PROBLEM STATEMENT:
Begin at the top of the records below and return each line exactly through the line with "COL = scene.collection". Skip pictures.

** Start of SUPPLIED DATA **

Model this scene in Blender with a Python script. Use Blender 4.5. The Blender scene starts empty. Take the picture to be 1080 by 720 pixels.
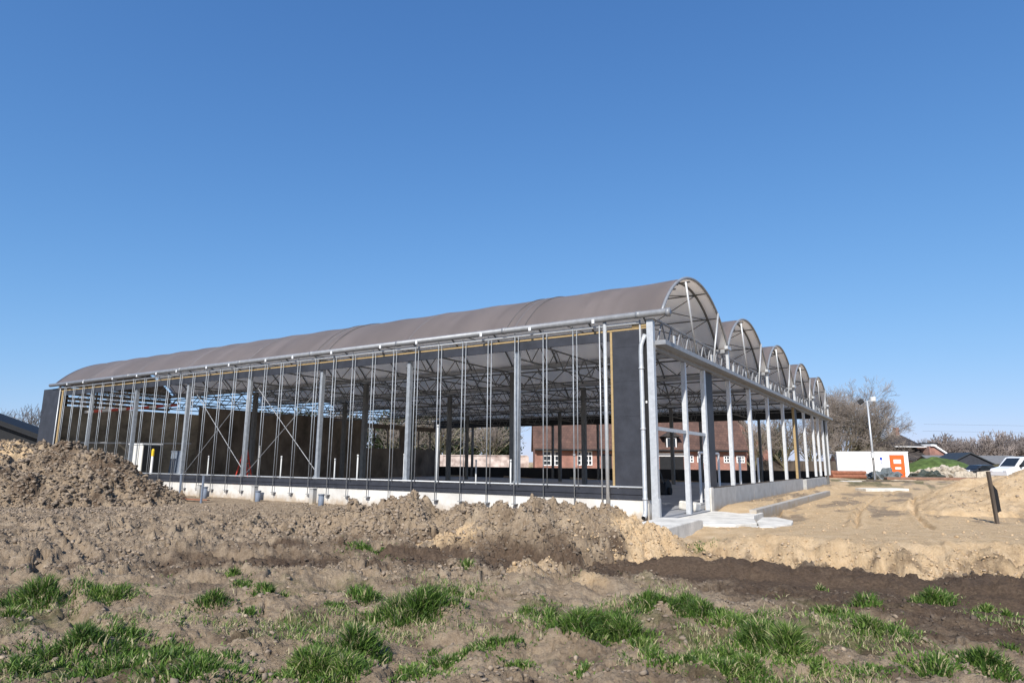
import bpy, math, random
import numpy as np
from mathutils import Vector, Matrix
random.seed(7); RNG = np.random.default_rng(11)
D2R = math.radians
scene = bpy.context.scene
COL = scene.collection

# ------------------------------------------------------------------ materials
def _nodes(name):
    m = bpy.data.materials.new(name); m.use_nodes = True
    nt = m.node_tree; b = nt.nodes['Principled BSDF']
    return m, nt, b
def mat(name, c, rough=.7, metal=0., var=.12, scale=3., bump=0., bscale=40., c2=None, spec=.3, stretch=None):
    """principled surface whose own colour is mottled by two noises"""
    m, nt, b = _nodes(name); N = nt.nodes; L = nt.links
    b.inputs['Roughness'].default_value = rough; b.inputs['Metallic'].default_value = metal
    b.inputs['Specular IOR Level'].default_value = spec
    tc = N.new('ShaderNodeTexCoord'); mp = N.new('ShaderNodeMapping')
    L.new(tc.outputs['Object'], mp.inputs['Vector'])
    if stretch: mp.inputs['Scale'].default_value = stretch
    nz = N.new('ShaderNodeTexNoise'); nz.inputs['Scale'].default_value = scale
    nz.inputs['Detail'].default_value = 8; nz.inputs['Roughness'].default_value = .65
    L.new(mp.outputs['Vector'], nz.inputs['Vector'])
    cr = N.new('ShaderNodeValToRGB')
    a = tuple(max(0, x*(1-var*1.6)) for x in c); z = c2 if c2 else tuple(min(1, x*(1+var*1.2)) for x in c)
    cr.color_ramp.elements[0].position = .3; cr.color_ramp.elements[0].color = (*a, 1)
    cr.color_ramp.elements[1].position = .7; cr.color_ramp.elements[1].color = (*z, 1)
    L.new(nz.outputs['Fac'], cr.inputs['Fac']); L.new(cr.outputs['Color'], b.inputs['Base Color'])
    if bump:
        n2 = N.new('ShaderNodeTexNoise'); n2.inputs['Scale'].default_value = bscale; n2.inputs['Detail'].default_value = 6
        L.new(mp.outputs['Vector'], n2.inputs['Vector'])
        bp = N.new('ShaderNodeBump'); bp.inputs['Strength'].default_value = bump; bp.inputs['Distance'].default_value = .02
        L.new(n2.outputs['Fac'], bp.inputs['Height']); L.new(bp.outputs['Normal'], b.inputs['Normal'])
    return m
def ground_mat(name):
    """earth: zone attribute r = dry sand, g = damp dark earth, b = mossy/green tint"""
    m, nt, b = _nodes(name); N = nt.nodes; L = nt.links
    b.inputs['Roughness'].default_value = .95; b.inputs['Specular IOR Level'].default_value = .1
    at = N.new('ShaderNodeAttribute'); at.attribute_name = 'zone'
    sp = N.new('ShaderNodeSeparateColor'); L.new(at.outputs['Color'], sp.inputs['Color'])
    tc = N.new('ShaderNodeTexCoord')
    def noise(s, d=8, r=.65):
        n = N.new('ShaderNodeTexNoise'); n.inputs['Scale'].default_value = s; n.inputs['Detail'].default_value = d
        n.inputs['Roughness'].default_value = r; L.new(tc.outputs['Object'], n.inputs['Vector']); return n.outputs['Fac']
    def ramp(f, stops):
        r = N.new('ShaderNodeValToRGB'); e = r.color_ramp.elements
        while len(e) < len(stops): e.new(.5)
        for i, (p, c) in enumerate(stops): e[i].position = p; e[i].color = (*c, 1)
        L.new(f, r.inputs['Fac']); return r.outputs['Color']
    def mix(f, a, c):
        x = N.new('ShaderNodeMix'); x.data_type = 'RGBA'
        L.new(f, x.inputs[0]); L.new(a, x.inputs[6]); L.new(c, x.inputs[7]); return x.outputs[2]
    n1, n2 = noise(2.2), noise(17.)
    soil = ramp(n1, [(.28, (.155, .112, .068)), (.48, (.285, .214, .143)), (.66, (.42, .333, .232)), (.80, (.52, .425, .31))])
    soil2 = ramp(n2, [(.3, (.12, .088, .06)), (.7, (.42, .332, .242))])
    half = N.new('ShaderNodeValue'); half.outputs[0].default_value = .4
    soil = mix(half.outputs[0], soil, soil2)
    sand = ramp(n1, [(.25, (.38, .255, .135)), (.5, (.54, .395, .235)), (.75, (.66, .51, .335))])
    sand2 = ramp(n2, [(.3, (.33, .22, .12)), (.7, (.68, .52, .345))])
    h2 = N.new('ShaderNodeValue'); h2.outputs[0].default_value = .3
    sand = mix(h2.outputs[0], sand, sand2)
    wet = ramp(n2, [(.25, (.058, .040, .028)), (.75, (.15, .105, .072))])
    moss = ramp(n2, [(.3, (.05, .062, .02)), (.7, (.16, .15, .07))])
    def edge(ch, e0=.22, e1=.78):
        # zone edges broken up by noise
        a = N.new('ShaderNodeMath'); a.operation = 'SUBTRACT'; L.new(noise(5., 6), a.inputs[0]); a.inputs[1].default_value = .5
        k = N.new('ShaderNodeMath'); k.operation = 'MULTIPLY_ADD'; L.new(a.outputs[0], k.inputs[0]); k.inputs[1].default_value = 1.1
        L.new(ch, k.inputs[2])
        s = N.new('ShaderNodeMapRange'); s.interpolation_type = 'SMOOTHSTEP'
        s.inputs['From Min'].default_value = e0; s.inputs['From Max'].default_value = e1
        L.new(k.outputs[0], s.inputs['Value']); return s.outputs['Result']
    c = mix(edge(sp.outputs[0]), soil, sand)
    c = mix(edge(sp.outputs[2]), c, moss)
    c = mix(edge(sp.outputs[1], .05, .95), c, wet)
    L.new(c, b.inputs['Base Color'])
    bp = N.new('ShaderNodeBump'); bp.inputs['Strength'].default_value = 1.; bp.inputs['Distance'].default_value = .05
    L.new(noise(28., 10, .7), bp.inputs['Height']); L.new(bp.outputs['Normal'], b.inputs['Normal'])
    return m
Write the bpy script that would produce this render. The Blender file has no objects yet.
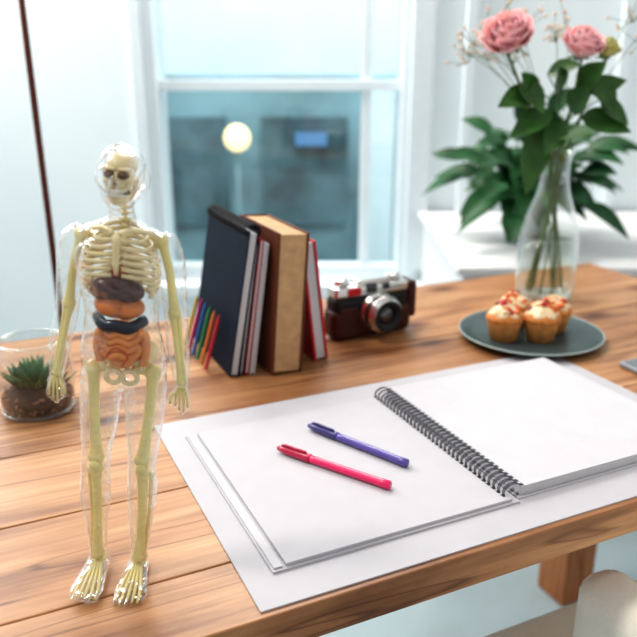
import bpy, bmesh, math, random
from mathutils import Vector, Matrix, noise
random.seed(7)
A=math.radians(25); CA,SA=math.cos(A),math.sin(A)
DZ=0.75                      # desk top height
def W(x,y,z=0.0):            # room frame -> world (desk aligned) frame
    return Vector((x*CA+y*SA,-x*SA+y*CA,z))
try: bpy.context.scene.view_settings.view_transform='Standard'
except Exception: pass
for lk in ('Medium High Contrast','Standard - Medium High Contrast'):
    try:
        bpy.context.scene.view_settings.look=lk; break
    except Exception as ex: pass

# ---------------------------------------------------------------- materials
def mat(name,col,rough=.5,metal=0,spec=.5,noise_amt=0,noise_scale=40,bump=0,bump_scale=200,emit=None,es=0,sss=0,coat=0,trans=0):
    m=bpy.data.materials.new(name); m.use_nodes=True
    nt=m.node_tree; b=nt.nodes['Principled BSDF']
    b.inputs['Base Color'].default_value=(*col,1)
    b.inputs['Roughness'].default_value=rough; b.inputs['Metallic'].default_value=metal
    b.inputs['Specular IOR Level'].default_value=spec
    b.inputs['Coat Weight'].default_value=coat
    if sss: 
        b.inputs['Subsurface Weight'].default_value=sss; b.inputs['Subsurface Scale'].default_value=.01
    if emit: b.inputs['Emission Color'].default_value=(*emit,1); b.inputs['Emission Strength'].default_value=es
    tc=nt.nodes.new('ShaderNodeTexCoord')
    n=nt.nodes.new('ShaderNodeTexNoise'); n.inputs['Scale'].default_value=noise_scale; n.inputs['Detail'].default_value=4
    nt.links.new(tc.outputs['Object'],n.inputs['Vector'])
    r=nt.nodes.new('ShaderNodeValToRGB')
    k=max(noise_amt,.02)
    r.color_ramp.elements[0].position=.3; r.color_ramp.elements[1].position=.7
    r.color_ramp.elements[0].color=(*[c*(1-k) for c in col],1)
    r.color_ramp.elements[1].color=(*[min(1,c*(1+k)) for c in col],1)
    nt.links.new(n.outputs['Fac'],r.inputs['Fac']); nt.links.new(r.outputs['Color'],b.inputs['Base Color'])
    if bump:
        n2=nt.nodes.new('ShaderNodeTexNoise'); n2.inputs['Scale'].default_value=bump_scale
        nt.links.new(tc.outputs['Object'],n2.inputs['Vector'])
        bp=nt.nodes.new('ShaderNodeBump'); bp.inputs['Strength'].default_value=bump; bp.inputs['Distance'].default_value=.002
        nt.links.new(n2.outputs['Fac'],bp.inputs['Height']); nt.links.new(bp.outputs['Normal'],b.inputs['Normal'])
    return m
def thin_clear(name,tint=(.97,.98,.98),lo=.04,hi=.85,power=3.0,milky=0.0,rough=.03,bump=0):
    m=bpy.data.materials.new(name); m.use_nodes=True; nt=m.node_tree; nt.nodes.clear()
    o=nt.nodes.new('ShaderNodeOutputMaterial'); t=nt.nodes.new('ShaderNodeBsdfTransparent'); t.inputs[0].default_value=(*tint,1)
    g=nt.nodes.new('ShaderNodeBsdfGlossy'); g.inputs['Roughness'].default_value=rough; g.inputs['Color'].default_value=(.97,.98,1,1)
    d=nt.nodes.new('ShaderNodeBsdfDiffuse'); d.inputs[0].default_value=(.95,.95,.93,1)
    lw=nt.nodes.new('ShaderNodeLayerWeight'); lw.inputs['Blend'].default_value=.5
    p=nt.nodes.new('ShaderNodeMath'); p.operation='POWER'; p.inputs[1].default_value=power
    nt.links.new(lw.outputs['Facing'],p.inputs[0])
    mr=nt.nodes.new('ShaderNodeMapRange'); mr.inputs['To Min'].default_value=lo; mr.inputs['To Max'].default_value=hi
    nt.links.new(p.outputs[0],mr.inputs['Value'])
    mx0=nt.nodes.new('ShaderNodeMixShader'); mx0.inputs[0].default_value=milky
    nt.links.new(g.outputs[0],mx0.inputs[1]); nt.links.new(d.outputs[0],mx0.inputs[2])
    mx=nt.nodes.new('ShaderNodeMixShader')
    nt.links.new(mr.outputs[0],mx.inputs[0]); nt.links.new(t.outputs[0],mx.inputs[1]); nt.links.new(mx0.outputs[0],mx.inputs[2])
    nt.links.new(mx.outputs[0],o.inputs[0])
    if bump:
        tc=nt.nodes.new('ShaderNodeTexCoord'); n=nt.nodes.new('ShaderNodeTexNoise'); n.inputs['Scale'].default_value=110; n.inputs['Detail'].default_value=1
        nt.links.new(tc.outputs['Object'],n.inputs['Vector'])
        b=nt.nodes.new('ShaderNodeBump'); b.inputs['Strength'].default_value=bump; b.inputs['Distance'].default_value=.006
        nt.links.new(n.outputs['Fac'],b.inputs['Height'])
        nt.links.new(b.outputs[0],g.inputs['Normal']); nt.links.new(b.outputs[0],lw.inputs['Normal'])
    return m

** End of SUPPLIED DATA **

ANSWER BELOW:
Model this scene in Blender with a Python script. Use Blender 4.5. The Blender scene starts empty. Take the picture to be 1080 by 720 pixels.
import bpy, math, random
import numpy as np
from mathutils import Vector, Matrix
random.seed(7); RNG = np.random.default_rng(11)
D2R = math.radians
scene = bpy.context.scene
COL = scene.collection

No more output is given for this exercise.